While Judas Priest gets done with the crappy part of the album, (seriously the amount of five star reviews for an album with an obvious clunker like United on the generator site is staggering ) Ryan Adams.

I have a long complicated history with this cat.

First of all, I lived in Jacksonville, NC for a good chunk of my childhood as my dad was a marine and miraculously was stationed at the Air Station of Camp Lejeune (I promise you my spam for Lejeune is worse than yours) from the time I was in the second grade until my Junior year of high school. I went to Jacksonville High just like Mr. Adams. He was a year younger than me. He dropped out his sophomore year and I was a Junior then. Don't really remember him well.

I remember when Whiskeytown broke and I thought it was cool but didn't really follow them closely.

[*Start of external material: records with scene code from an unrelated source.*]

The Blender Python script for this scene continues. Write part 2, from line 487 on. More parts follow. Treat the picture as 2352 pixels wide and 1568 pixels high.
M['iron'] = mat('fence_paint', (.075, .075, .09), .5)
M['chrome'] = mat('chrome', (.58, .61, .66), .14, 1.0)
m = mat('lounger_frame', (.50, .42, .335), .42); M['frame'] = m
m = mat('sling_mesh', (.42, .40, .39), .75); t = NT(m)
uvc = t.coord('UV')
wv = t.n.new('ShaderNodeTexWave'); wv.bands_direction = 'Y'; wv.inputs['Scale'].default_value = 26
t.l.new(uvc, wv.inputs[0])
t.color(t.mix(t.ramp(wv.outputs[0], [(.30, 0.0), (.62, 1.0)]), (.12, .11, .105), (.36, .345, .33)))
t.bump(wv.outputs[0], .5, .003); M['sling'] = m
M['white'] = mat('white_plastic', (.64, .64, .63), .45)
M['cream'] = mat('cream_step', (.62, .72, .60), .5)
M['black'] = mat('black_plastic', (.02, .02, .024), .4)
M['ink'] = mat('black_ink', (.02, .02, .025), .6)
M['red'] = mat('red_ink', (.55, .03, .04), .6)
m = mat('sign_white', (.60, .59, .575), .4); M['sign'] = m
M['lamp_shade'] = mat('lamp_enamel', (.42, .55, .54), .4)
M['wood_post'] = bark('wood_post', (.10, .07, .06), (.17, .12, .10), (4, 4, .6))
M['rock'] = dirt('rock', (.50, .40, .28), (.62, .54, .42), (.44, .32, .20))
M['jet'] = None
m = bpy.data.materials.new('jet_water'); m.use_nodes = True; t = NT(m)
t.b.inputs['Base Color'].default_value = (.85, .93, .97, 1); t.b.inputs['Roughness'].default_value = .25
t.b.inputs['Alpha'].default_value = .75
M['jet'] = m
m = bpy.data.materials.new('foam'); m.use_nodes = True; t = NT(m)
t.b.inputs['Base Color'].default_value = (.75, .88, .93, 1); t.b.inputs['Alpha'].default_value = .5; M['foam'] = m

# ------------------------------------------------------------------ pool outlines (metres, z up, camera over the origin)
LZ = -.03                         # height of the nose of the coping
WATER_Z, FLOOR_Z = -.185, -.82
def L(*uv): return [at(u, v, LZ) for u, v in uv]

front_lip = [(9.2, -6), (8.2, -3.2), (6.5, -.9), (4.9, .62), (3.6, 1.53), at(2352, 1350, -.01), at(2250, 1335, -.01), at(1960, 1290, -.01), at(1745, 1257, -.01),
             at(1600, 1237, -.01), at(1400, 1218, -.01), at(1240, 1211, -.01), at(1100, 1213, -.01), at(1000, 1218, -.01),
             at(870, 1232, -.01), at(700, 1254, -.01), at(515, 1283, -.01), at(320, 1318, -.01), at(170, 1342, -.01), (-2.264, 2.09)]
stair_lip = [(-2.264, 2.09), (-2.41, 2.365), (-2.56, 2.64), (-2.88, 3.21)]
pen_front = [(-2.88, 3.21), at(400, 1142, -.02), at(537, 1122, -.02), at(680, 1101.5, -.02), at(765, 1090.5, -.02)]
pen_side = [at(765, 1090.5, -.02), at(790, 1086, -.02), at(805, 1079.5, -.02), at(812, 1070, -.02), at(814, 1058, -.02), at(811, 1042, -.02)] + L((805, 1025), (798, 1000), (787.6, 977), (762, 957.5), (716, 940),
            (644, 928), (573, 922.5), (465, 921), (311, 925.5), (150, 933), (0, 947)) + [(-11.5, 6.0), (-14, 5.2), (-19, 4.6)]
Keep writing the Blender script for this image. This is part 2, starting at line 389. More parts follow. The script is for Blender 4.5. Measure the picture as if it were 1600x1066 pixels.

I missed the start of his solo career and was actually ramping up to be a big fan amassing a bit of a collection by the time the abuse scandal hit. I actually traded in all of his records for like a buck a pop and bought the Pheobe Bridgers debut from my local as a form of protest.

This or Gold would have probably been my next purchase of his.
 
Funnily enough, it was his version of 1984 that really brought me to him.
Supposedly he has a cover version of The Strokes This Is It that he recorded back in the early 2000s that somehow never managed to leak. Dude has loads of unreleased albums. I still have a bunch of it on a hard drive somewhere. Lots of great stuff. Too bad it’s not something I wanna listen to much anymore.
 
I haven't checked the site since the new one flipped in the last little bit, but I finally got to last night's/today's while making dinner a couple of hours ago - another one I'd never heard:

Day 0002.jpeg

Definitely one of those "I've done myself a disservice by not listening to this before" moments. One of the things I'm most looking forward to with this project is finally addressing some of these blind spots. Both The Jam and Paul Weller's solo stuff are things I've long been aware of but never really taken the dip on, save a compilation appearance or two from Weller that I don't recall disliking, but also never liked enough to push me deeper.

This album rips! I'm pretty sure 25 years ago me would have enjoyed this immensely as well. I didn't take any sort of listening notes since I was cooking for the family while I listened to it, but I absolutely loved it from start to finish and will definitely be revisiting it again, likely tracking down a vinyl copy and eventually dipping deeper into their catalogue.

The version on Stupify has the UK and original US track listing, which features "Billy Hunt" instead of "The Butterfly Collector." While I enjoyed the whole album immensely, I found myself particularly enjoying the back half of both sides the most, especially "'A' Bomb in Wardour Street" and "Down in the Tube Station at Midnight" to close out the album.
 
I mean that's a great first track for an album by this dick. Arguing over what album some other dick's song is on.

Then To Be Young starts and my heart falls, because it's so damn good. Fucking asshole. (this may be how this whole thing goes)... love the dylanesque sound and lyrics.